Wishful Thinking: A cover of an Owen Cook song. Jeremy James Meyer and Owen Cook lived and busked together on the streets of New Orleans. Cook wrote this love (?) song during a trying time, but all times seem to be good for Owen Cook to write songs. Jeremy does it justice here, and we’re all excited for Owen to hear it.

Penny Down The Drain: a Rosalind Bay / Ben Walden co-write, everyone who hears it loves it. The album single.

Blue Tooth Skip: a Ben Walden new-traditional. This guy is a genius.

Black Widow: A cover of a Michelle Shocked song, from her second album Short Sharp Shocked in 1988. There are so many characters in this song, including the instruments. You can literally feel Ben Walden’s pump organ intensifying as the song goes on.

The Fool: Jeremy James Meyer is a Jerry Jeff Walker style songwriter, capable of filling songs with the human condition. A drinking song can be a love song, too.

The Blackest Crow: a traditional tear-jerker rendered here by Jeremy James Meyer as the nine minute album closer. Recorded history stretches back to Tommy Jarrell’s teaching and recording of the song. Carl Sandburg helped preserve the song (under an alternate title The Lover’s Lament) by including it in his The American Songbag Collection. The most popular modern versions are by Tim O’Brien and Bruce Molsky. This song could be as old as the American Civil War and was popularized in the Appalachian mountains as a fiddle and banjo tune.

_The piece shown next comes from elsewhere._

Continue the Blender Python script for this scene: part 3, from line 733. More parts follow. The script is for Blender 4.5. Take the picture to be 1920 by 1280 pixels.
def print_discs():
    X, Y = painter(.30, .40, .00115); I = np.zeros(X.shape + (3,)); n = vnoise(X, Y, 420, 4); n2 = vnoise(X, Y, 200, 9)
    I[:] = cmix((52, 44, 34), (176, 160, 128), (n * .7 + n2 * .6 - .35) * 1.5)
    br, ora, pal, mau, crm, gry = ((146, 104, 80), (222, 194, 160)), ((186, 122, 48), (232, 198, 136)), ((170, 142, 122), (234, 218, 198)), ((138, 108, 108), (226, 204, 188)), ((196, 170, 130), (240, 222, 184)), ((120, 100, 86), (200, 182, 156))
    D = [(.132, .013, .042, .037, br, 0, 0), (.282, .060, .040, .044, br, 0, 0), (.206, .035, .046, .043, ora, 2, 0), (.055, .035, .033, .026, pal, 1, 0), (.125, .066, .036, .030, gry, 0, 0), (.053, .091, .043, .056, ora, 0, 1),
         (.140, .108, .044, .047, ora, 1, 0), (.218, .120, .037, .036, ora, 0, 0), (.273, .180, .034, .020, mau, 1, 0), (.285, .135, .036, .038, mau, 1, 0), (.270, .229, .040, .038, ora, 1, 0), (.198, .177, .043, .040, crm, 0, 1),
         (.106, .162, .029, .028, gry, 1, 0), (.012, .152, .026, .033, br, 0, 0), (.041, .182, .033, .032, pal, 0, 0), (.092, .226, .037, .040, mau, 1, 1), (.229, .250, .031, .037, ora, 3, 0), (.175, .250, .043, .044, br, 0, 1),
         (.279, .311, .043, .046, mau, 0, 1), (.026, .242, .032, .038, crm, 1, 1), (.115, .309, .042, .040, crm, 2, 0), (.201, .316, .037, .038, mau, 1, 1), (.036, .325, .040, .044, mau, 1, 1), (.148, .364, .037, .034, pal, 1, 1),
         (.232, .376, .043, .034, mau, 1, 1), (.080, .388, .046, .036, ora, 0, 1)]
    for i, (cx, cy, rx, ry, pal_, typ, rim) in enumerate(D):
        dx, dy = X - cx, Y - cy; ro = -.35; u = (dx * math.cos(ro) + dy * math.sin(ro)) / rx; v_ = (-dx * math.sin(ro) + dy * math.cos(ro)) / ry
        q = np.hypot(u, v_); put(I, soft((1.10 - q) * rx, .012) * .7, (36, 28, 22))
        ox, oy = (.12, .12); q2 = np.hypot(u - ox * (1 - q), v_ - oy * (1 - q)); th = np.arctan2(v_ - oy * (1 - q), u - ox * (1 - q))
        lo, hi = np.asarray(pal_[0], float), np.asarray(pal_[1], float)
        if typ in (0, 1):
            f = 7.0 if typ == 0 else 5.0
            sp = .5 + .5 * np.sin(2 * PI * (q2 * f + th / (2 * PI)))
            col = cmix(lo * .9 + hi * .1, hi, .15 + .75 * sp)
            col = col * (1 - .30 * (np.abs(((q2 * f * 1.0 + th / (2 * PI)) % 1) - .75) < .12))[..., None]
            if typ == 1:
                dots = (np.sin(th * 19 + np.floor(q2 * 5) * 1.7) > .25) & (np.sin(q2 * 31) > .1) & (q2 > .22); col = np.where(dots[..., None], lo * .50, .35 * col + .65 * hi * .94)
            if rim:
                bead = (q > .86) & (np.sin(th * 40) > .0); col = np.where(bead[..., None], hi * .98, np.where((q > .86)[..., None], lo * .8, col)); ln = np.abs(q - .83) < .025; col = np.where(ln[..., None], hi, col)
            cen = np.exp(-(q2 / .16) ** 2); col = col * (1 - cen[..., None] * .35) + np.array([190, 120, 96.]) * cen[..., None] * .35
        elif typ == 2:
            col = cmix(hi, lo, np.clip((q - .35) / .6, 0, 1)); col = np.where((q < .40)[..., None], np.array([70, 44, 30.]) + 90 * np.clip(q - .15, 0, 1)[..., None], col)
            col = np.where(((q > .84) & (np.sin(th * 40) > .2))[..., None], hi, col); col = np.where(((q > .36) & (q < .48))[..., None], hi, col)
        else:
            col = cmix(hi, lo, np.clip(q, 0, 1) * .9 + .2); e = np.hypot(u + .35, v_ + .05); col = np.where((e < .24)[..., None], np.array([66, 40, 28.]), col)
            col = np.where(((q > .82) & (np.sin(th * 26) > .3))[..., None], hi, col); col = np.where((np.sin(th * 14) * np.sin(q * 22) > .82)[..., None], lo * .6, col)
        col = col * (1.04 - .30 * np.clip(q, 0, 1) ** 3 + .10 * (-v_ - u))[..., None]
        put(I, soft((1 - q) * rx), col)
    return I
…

With great precaution masked mixing sessions began immediately at the mastering studio down the road. The seasoned artists all courteously and kindly checking in with one another at every suggestion or stopping point. Acoustic engineer Alan Jones of Laminal Audio provided a gentle touch, preserving the cinema verite of it all. The finished product was run through ½” tape, giving it back the warmth of the hearth it was recorded next to. In keeping with the theme AST Records received the recordings and immediately handed them over for production. Sometimes the season changes. Sometimes it changes you. Rarely, you get your own chance to herald the change.

Taco Tapes “Penny Down The Drain” arrives on December 21st. Auspiciously, at winter solstice. Taco Tapes is out in full on the first full moon of the new year, and will be available on limited edition cassette from American Standard Time Records.